◆ Stated problem
Review the material line by line. Identify and copy every line that contains the string "scene".

━━ Recorded information

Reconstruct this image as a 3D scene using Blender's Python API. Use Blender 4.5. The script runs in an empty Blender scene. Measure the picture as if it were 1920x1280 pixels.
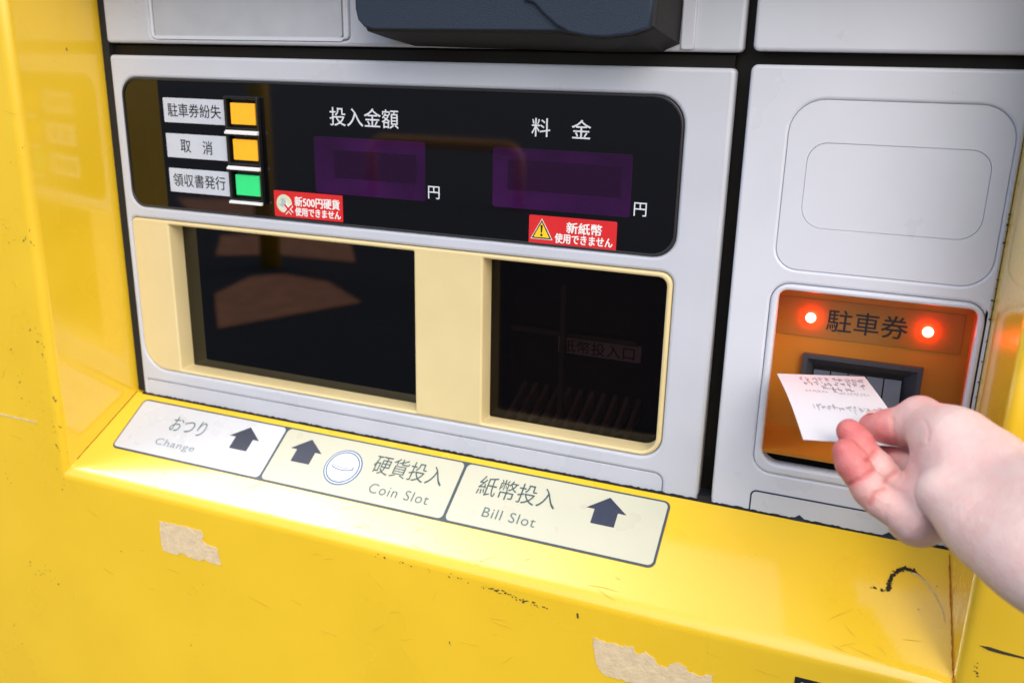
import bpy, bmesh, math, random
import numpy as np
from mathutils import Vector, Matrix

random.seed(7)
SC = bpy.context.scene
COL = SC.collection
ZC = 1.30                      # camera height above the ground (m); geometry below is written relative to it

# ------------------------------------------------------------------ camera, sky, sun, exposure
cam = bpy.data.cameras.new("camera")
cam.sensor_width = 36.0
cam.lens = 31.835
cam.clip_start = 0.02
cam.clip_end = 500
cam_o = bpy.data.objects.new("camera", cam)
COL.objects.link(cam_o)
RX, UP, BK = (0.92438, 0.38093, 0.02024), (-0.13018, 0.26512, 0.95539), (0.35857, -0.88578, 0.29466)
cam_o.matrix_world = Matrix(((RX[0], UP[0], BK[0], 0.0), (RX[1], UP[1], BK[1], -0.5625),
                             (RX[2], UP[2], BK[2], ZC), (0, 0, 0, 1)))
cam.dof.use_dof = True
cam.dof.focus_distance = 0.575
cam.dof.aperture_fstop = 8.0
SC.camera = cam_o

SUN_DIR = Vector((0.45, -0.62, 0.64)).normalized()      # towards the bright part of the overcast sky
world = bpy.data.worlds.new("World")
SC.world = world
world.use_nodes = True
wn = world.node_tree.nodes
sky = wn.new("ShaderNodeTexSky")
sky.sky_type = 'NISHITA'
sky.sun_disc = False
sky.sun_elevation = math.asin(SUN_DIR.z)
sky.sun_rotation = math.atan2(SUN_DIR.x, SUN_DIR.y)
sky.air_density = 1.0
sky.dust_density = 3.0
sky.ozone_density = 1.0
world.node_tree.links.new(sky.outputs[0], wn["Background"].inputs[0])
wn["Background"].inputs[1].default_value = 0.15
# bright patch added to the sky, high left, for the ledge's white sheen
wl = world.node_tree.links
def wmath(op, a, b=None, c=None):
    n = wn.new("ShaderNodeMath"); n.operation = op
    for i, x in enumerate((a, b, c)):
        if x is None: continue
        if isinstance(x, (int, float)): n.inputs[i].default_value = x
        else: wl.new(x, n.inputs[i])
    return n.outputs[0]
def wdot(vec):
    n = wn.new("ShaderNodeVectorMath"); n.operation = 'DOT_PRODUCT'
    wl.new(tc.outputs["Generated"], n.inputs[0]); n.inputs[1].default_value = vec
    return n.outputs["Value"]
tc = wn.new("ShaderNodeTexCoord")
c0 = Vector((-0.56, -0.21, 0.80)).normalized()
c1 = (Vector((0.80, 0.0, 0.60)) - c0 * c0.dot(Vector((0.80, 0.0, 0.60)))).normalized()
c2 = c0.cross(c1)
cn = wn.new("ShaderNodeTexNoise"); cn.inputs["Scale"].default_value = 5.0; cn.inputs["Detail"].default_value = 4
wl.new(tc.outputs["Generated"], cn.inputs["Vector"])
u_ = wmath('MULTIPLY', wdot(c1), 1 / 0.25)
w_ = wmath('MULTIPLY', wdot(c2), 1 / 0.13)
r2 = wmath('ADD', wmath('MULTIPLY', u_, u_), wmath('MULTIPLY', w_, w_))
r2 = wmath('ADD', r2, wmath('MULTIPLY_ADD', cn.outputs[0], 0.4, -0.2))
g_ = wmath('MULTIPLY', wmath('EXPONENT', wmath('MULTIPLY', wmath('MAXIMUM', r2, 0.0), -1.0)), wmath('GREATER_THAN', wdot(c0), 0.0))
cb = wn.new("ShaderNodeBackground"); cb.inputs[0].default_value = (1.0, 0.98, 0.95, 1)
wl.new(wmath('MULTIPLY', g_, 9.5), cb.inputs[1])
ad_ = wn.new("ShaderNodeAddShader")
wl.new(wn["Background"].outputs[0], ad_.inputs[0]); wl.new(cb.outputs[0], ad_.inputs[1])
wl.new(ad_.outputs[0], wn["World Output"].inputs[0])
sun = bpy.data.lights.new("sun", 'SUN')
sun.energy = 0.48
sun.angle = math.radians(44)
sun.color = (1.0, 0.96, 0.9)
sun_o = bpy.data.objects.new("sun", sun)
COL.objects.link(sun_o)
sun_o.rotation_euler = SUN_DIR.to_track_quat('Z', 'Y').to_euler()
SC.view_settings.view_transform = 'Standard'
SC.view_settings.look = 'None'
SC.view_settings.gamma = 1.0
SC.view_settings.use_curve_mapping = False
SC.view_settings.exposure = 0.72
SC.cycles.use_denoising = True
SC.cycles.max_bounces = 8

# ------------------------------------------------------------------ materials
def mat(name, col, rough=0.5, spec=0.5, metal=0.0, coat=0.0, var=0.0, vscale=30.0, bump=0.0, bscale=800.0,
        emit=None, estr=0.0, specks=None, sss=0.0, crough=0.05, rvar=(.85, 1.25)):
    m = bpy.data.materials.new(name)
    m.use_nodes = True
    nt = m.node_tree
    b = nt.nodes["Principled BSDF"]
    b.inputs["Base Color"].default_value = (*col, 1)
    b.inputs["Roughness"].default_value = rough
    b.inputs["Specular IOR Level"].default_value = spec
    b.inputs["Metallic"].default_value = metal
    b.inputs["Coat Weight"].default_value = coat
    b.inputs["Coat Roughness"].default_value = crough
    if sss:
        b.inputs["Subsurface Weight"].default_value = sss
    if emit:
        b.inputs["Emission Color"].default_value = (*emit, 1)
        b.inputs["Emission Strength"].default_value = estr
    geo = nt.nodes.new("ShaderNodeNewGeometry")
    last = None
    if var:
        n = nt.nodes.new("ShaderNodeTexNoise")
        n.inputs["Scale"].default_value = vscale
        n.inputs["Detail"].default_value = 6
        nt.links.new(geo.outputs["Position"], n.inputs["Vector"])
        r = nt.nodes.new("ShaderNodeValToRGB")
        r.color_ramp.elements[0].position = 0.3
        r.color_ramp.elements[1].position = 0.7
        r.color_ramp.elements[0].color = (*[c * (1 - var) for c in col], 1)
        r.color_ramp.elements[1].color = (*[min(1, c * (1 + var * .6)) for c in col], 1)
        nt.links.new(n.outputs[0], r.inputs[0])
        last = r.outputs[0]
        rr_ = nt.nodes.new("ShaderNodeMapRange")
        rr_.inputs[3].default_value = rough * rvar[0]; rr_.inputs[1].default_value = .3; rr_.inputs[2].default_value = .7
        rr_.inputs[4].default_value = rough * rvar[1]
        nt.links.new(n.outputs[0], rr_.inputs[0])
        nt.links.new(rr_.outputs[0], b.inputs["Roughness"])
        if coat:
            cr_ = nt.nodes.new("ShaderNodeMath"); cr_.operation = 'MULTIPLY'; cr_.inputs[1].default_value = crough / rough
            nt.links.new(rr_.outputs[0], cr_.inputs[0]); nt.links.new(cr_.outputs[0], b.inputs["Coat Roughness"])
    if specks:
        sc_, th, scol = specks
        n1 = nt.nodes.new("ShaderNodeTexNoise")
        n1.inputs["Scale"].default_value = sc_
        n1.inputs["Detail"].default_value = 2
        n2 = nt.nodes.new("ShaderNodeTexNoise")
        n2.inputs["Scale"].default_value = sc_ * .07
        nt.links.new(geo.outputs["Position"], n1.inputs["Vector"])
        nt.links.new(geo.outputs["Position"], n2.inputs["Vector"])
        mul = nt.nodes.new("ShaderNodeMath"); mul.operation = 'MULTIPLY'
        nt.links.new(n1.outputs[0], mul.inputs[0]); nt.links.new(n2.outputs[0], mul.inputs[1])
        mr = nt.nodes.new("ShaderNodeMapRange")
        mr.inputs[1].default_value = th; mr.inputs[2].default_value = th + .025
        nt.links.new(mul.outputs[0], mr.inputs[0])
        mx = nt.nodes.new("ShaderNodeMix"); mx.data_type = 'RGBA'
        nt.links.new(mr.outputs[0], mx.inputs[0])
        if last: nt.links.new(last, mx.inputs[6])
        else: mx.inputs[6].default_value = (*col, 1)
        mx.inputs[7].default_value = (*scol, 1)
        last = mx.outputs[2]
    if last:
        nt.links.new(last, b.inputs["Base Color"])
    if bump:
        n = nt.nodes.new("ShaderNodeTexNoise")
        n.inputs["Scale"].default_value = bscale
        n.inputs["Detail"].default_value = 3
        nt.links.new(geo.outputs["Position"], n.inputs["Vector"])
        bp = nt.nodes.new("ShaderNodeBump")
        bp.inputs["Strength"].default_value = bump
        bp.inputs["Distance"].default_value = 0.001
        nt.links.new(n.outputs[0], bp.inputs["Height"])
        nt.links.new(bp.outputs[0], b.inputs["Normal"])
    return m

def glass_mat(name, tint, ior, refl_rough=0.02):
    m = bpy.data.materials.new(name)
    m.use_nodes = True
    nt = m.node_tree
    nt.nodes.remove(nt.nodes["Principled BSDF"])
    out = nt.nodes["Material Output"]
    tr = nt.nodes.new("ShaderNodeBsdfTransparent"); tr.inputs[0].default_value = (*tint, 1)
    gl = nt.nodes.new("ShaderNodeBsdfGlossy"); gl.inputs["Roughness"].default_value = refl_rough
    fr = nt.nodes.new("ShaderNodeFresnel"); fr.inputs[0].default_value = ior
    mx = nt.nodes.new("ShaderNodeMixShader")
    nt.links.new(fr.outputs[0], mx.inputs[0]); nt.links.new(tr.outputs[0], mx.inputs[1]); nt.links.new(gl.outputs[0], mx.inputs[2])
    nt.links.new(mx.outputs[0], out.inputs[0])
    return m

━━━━

◆ Result
Reconstruct this image as a 3D scene using Blender's Python API. Use Blender 4.5. The script runs in an empty Blender scene. Measure the picture as if it were 1920x1280 pixels.
SC = bpy.context.scene